I am the one who really needs to pay attention and listen to her own lectures on how to behave in front of nuns. Because? Guess what? I was the one who slipped and cussed in front of her......ooops, my bad. She blew it off, at least for about ten minutes. Then kiddingly stated she heard me, forgave me and was thankful that I had only said "shit" instead of the normal GD that is uttered when I drop "shit". Hey we are all human.....including nuns and priests.

Wow.....reading this, I went from couseling, clothing, camelias, homelessness, nuns, ..............cussing.......anything else? And I say my ex suffers from A.D.D.? Hmmmmmmm there may be a problem here. Maybe I am crazy.....just a tad, but all is good.

I hope at least a few of these clothes fit her because, damn, that woman is tiny. I thought I was small? This woman is TINY!

Ciao!

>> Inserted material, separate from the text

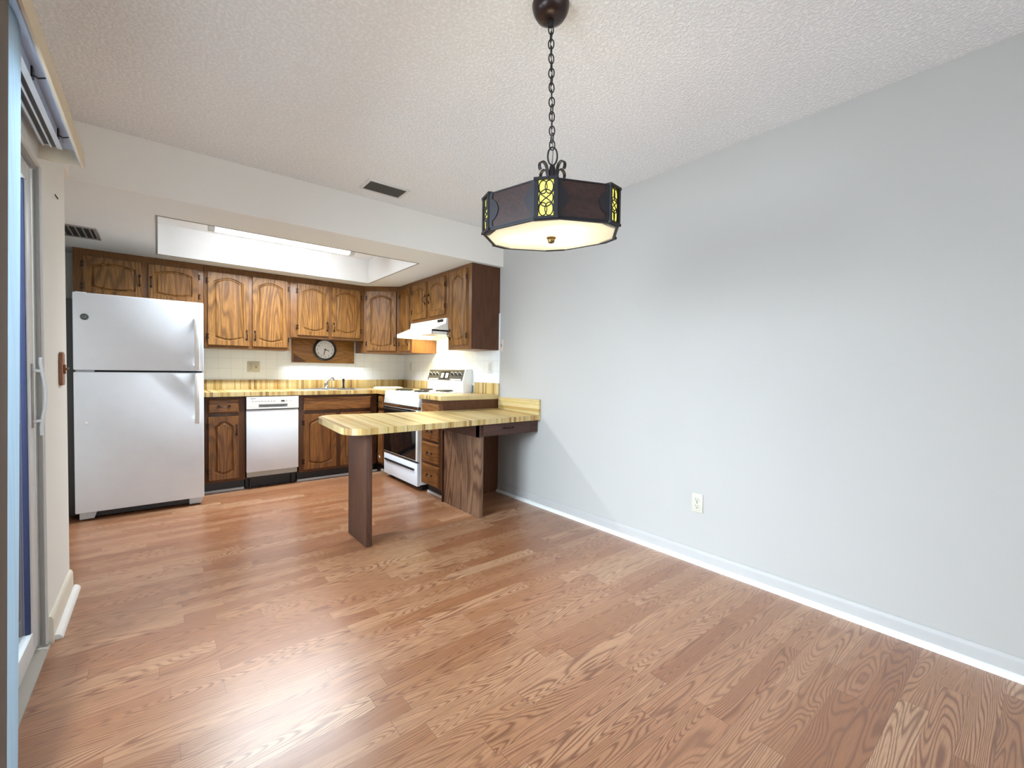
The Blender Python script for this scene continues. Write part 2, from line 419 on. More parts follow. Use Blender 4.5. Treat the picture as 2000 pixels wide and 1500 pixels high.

Angie

2 comments:

Anonymous said...

Hey, I`ve got similar clothing issues. It seems I keep buying the same clothes all over again, and they`re mostly black or red. I´ve got at least 16 pairs of black pants. It`s sick. Only some of the summer stuff is blue and white too. Don`t know how to change.

Concerning the tiny flower woman: her life is probably more screwed up than you think. Just buy the flowers.

Angela Z said...

Oh, I forgot...I do own some white pants and shirts....for summer, but......red wine and marinara sauce seems to always make their way on them. Or, better yet, I will ususally sit on some dirty bench or chair and end up with a black butt. White just doesn't work for me very well.

I do need to "remove" myself from other people's lives. I have my own issues......way too many, currently, that need attention.